Friday, June 22, 2012

Science & God from a dude who doesn't know too much about either

Growing up, the only science I was really interested in was science fiction. For me, the anatomy of aliens was far more fascinating than the anatomy of celery, so I didn't really care about science in school. Sure, there were times when we got to do neat stuff like dissect frogs or take apart owl pellets, but science in and of itself never grabbed my attention. To be fair, neither did math. Or history. Or economics. P.E. was cool.

My initial point is this: the thoughts I share below aren't steeped in scientific education per se, but I hope the idea comes across in a meaningful way.

And so I begin.

As much as I can recall, science and faith have always seemed to be at odds with one another.

Yet it wasn't always this way.

The great minds of scientific history were also some of the great theologians of their time.

Isaac Newton, Blaise Pascal, Johannes Kepler, and others had a deep conviction about their faith in God.

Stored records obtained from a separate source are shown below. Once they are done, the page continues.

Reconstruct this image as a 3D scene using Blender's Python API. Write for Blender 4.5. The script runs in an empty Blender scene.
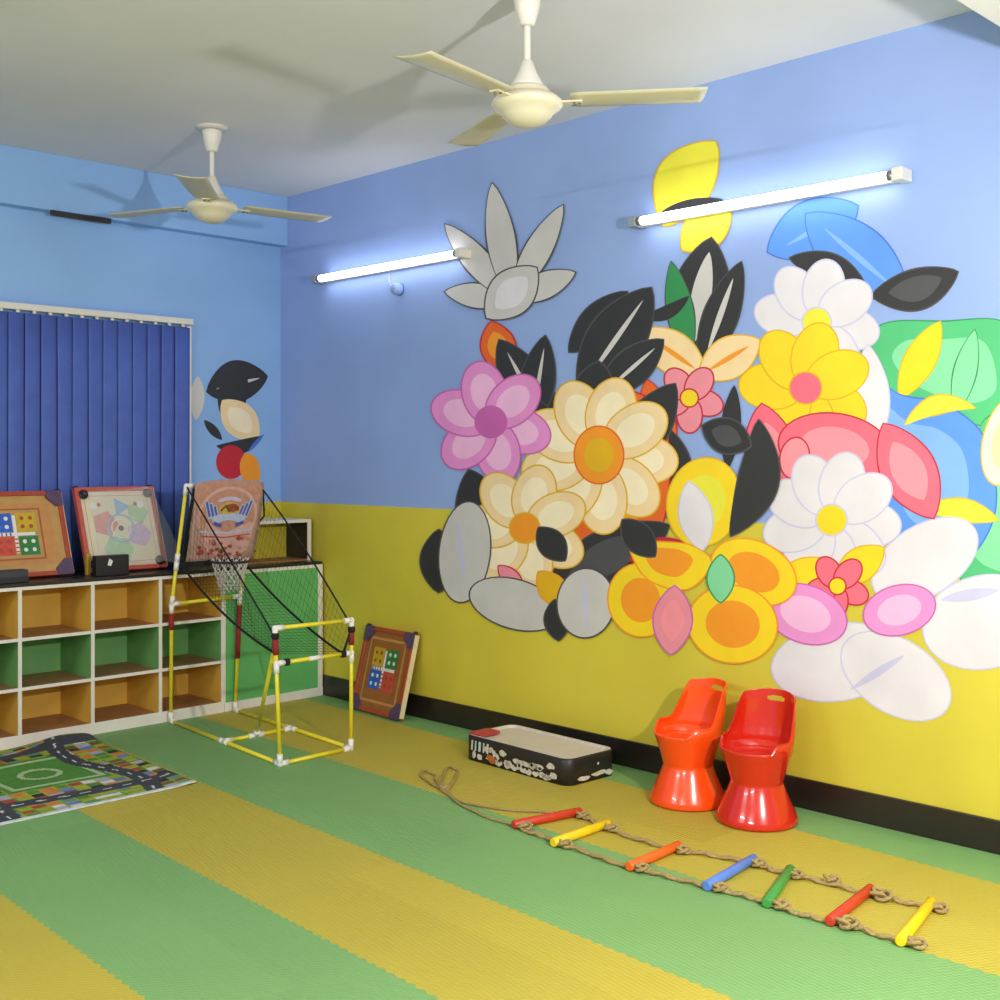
import bpy, bmesh, math, random
from mathutils import Vector, Matrix
from mathutils.geometry import tessellate_polygon
random.seed(7)
PI = math.pi
SC = bpy.context.scene
COL = SC.collection

# ------------------------------------------------------------------ camera model (only used to measure the place)
FPX, HY = 1187.0, 459.0
TH = math.radians(44.6845)
CAM = Vector((-4.196, -6.092, 1.393))
FW = Vector((math.sin(TH), math.cos(TH), 0)); RT = Vector((math.cos(TH), -math.sin(TH), 0)); UP = Vector((0, 0, 1))
def at(px, py, axis, v):
    d = FW + RT*((px-500)/FPX) + UP*((HY-py)/FPX)
    return CAM + d*((v-CAM[axis])/d[axis])

# ------------------------------------------------------------------ materials
def s2l(c): return c/12.92 if c <= .04045 else ((c+.055)/1.055)**2.4
def rgb(h):
    h = h.lstrip('#'); return tuple(s2l(int(h[i:i+2], 16)/255) for i in (0, 2, 4)) + (1,)
MATS = {}
def mat(name, col, rough=.5, var=.06, scale=8, bump=0, bscale=60, metal=0, spec=.5, coat=0):
    if name in MATS: return MATS[name]
    m = bpy.data.materials.new(name); m.use_nodes = True
    n = m.node_tree.nodes; l = m.node_tree.links
    b = n['Principled BSDF']; b.inputs['Roughness'].default_value = rough; b.inputs['Metallic'].default_value = metal
    b.inputs['Specular IOR Level'].default_value = spec
    b.inputs['Coat Weight'].default_value = coat
    c = rgb(col) if isinstance(col, str) else col
    tc = n.new('ShaderNodeTexCoord')
    if var > 0:
        nz = n.new('ShaderNodeTexNoise'); nz.inputs['Scale'].default_value = scale; nz.inputs['Detail'].default_value = 5
        l.new(tc.outputs['Object'], nz.inputs['Vector'])
        mp = n.new('ShaderNodeMapRange'); mp.inputs['From Min'].default_value = .3; mp.inputs['From Max'].default_value = .7
        mp.inputs['To Min'].default_value = 1-var; mp.inputs['To Max'].default_value = 1+var
        l.new(nz.outputs['Fac'], mp.inputs['Value'])
        vm = n.new('ShaderNodeVectorMath'); vm.operation = 'SCALE'; vm.inputs[0].default_value = c[:3]
        l.new(mp.outputs['Result'], vm.inputs['Scale']); l.new(vm.outputs['Vector'], b.inputs['Base Color'])
    else: b.inputs['Base Color'].default_value = c
    if bump > 0:
        nb = n.new('ShaderNodeTexNoise'); nb.inputs['Scale'].default_value = bscale; nb.inputs['Detail'].default_value = 3
        l.new(tc.outputs['Object'], nb.inputs['Vector'])
        bp = n.new('ShaderNodeBump'); bp.inputs['Strength'].default_value = bump; bp.inputs['Distance'].default_value = .01
        l.new(nb.outputs['Fac'], bp.inputs['Height']); l.new(bp.outputs['Normal'], b.inputs['Normal'])
    MATS[name] = m; return m
def emit_mat(name, col, strength):
    m = bpy.data.materials.new(name); m.use_nodes = True
    b = m.node_tree.nodes['Principled BSDF']
    b.inputs['Base Color'].default_value = rgb(col); b.inputs['Emission Color'].default_value = rgb(col)
    b.inputs['Emission Strength'].default_value = strength; return m
def clear_mat(name, col, alpha, rough):
    m = mat(name, col, rough, 0); m.node_tree.nodes['Principled BSDF'].inputs['Alpha'].default_value = alpha; return m

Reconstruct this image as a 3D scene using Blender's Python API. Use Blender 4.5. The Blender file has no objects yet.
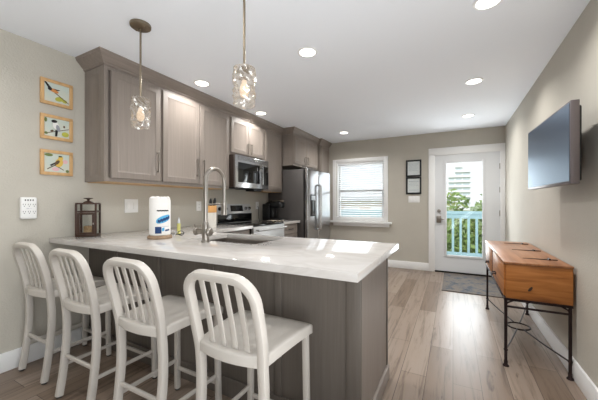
import bpy, bmesh, math, random
from mathutils import Vector, Matrix
random.seed(7)
S = bpy.context.scene
COL = S.collection
R = math.radians

# ------------------------------------------------------------------ camera
HC = 1.2037
cam = bpy.data.cameras.new('camera'); cam_o = bpy.data.objects.new('camera', cam); COL.objects.link(cam_o)
cam_o.location = (0, 0, HC); cam_o.rotation_euler = (R(90), 0, R(27.812))
cam.sensor_width = 36; cam.lens = 291.86 / 598 * 36; cam.shift_y = 3.05 / 598
cam.clip_start = .05; cam.clip_end = 2000
S.camera = cam_o
# ------------------------------------------------------------------ sky, light, exposure
W = bpy.data.worlds.new('sky'); S.world = W; W.use_nodes = True
wn = W.node_tree.nodes; wl = W.node_tree.links
bg = wn['Background']; tc = wn.new('ShaderNodeTexCoord'); sp = wn.new('ShaderNodeSeparateXYZ'); rp = wn.new('ShaderNodeValToRGB')
wl.new(tc.outputs['Generated'], sp.inputs[0]); wl.new(sp.outputs['Z'], rp.inputs[0]); wl.new(rp.outputs[0], bg.inputs[0])
rp.color_ramp.elements[0].color = (.96, .97, 1, 1); rp.color_ramp.elements[1].color = (.80, .89, 1, 1)
bg.inputs[1].default_value = 1.0
S.view_settings.view_transform = 'Standard'; S.view_settings.look = 'None'
S.view_settings.exposure = 0.33; S.view_settings.gamma = 1; S.view_settings.use_curve_mapping = False
LAMP_W = 8.4        # each recessed ceiling lamp
DAY_W = 50.0        # daylight through the wide window in the right wall

sun = bpy.data.lights.new('sun', 'SUN'); sun.energy = 2.2; sun.angle = R(3); sun.color = (1, .97, .93)
sun_o = bpy.data.objects.new('sun', sun); COL.objects.link(sun_o); sun_o.rotation_euler = (R(48), 0, R(-14))
def light_area(name, loc, rot, sx, sy, watts, color=(1, 1, 1), shape='RECTANGLE', spread=180):
    l = bpy.data.lights.new(name, 'AREA'); l.shape = shape; l.size = sx; l.size_y = sy; l.energy = watts; l.color = color; l.spread = R(spread)
    o = bpy.data.objects.new(name, l); COL.objects.link(o); o.location = loc; o.rotation_euler = rot
    return o
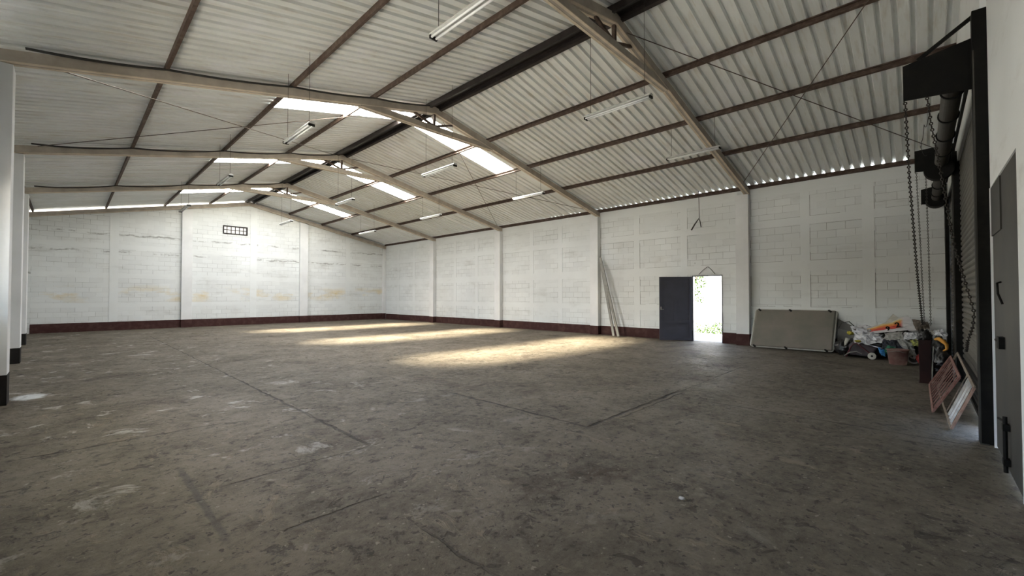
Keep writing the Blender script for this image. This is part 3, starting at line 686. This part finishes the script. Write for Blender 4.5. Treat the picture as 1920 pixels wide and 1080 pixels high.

The argument could be made that these men were religious simply because of their culture.

It's my opinion, however, that science itself had a large and strengthening impact on their faith.

For different reasons, however, it seems to me that in today's culture, serious scientific thought cannot include faith in God.

And I think what's happened in the field of science is that the wonder of discovery has given way to the cold realism of figuring something out.

When something is discovered, the heart rejoices and holds in awe whatever it is that was uncovered.

Yet, when something is figured out, the heart grows prideful at what it's accomplished.

I believe Science used to be about discovery. And when something wonderful was discovered, the praise and glory of that discovery when up towards the Creator for making such a wonderful thing.

Yet the Creator has been pushed aside, and now, instead of working towards awe and wonder at why things work the way they do, we simply want to know how.

We're not interested in the passage of time so much as we're interested in knowing how the clock works.

And when we figure out how something works, instead of discovering more about it (and as a result, more of God) then we generate a false sense of ownership about that particular thing.

Instead of having a sense of awe and wonder about the beginning of life itself, and the possibilities and ramifications that life may have here on Earth, we take ownership of that life, claiming to understand how it functions instead of accepting the truths of why it exista. And so we can justify terminating that life at our will, because it belongs to us.

Do you see the difference between discovery and figuring it out?

Discovery leaves no room for pride. Figuring it out, however, creates the perfect atmosphere for it.

Well it's late and I'm tired.

I hope these ramblings made a little bit of sense.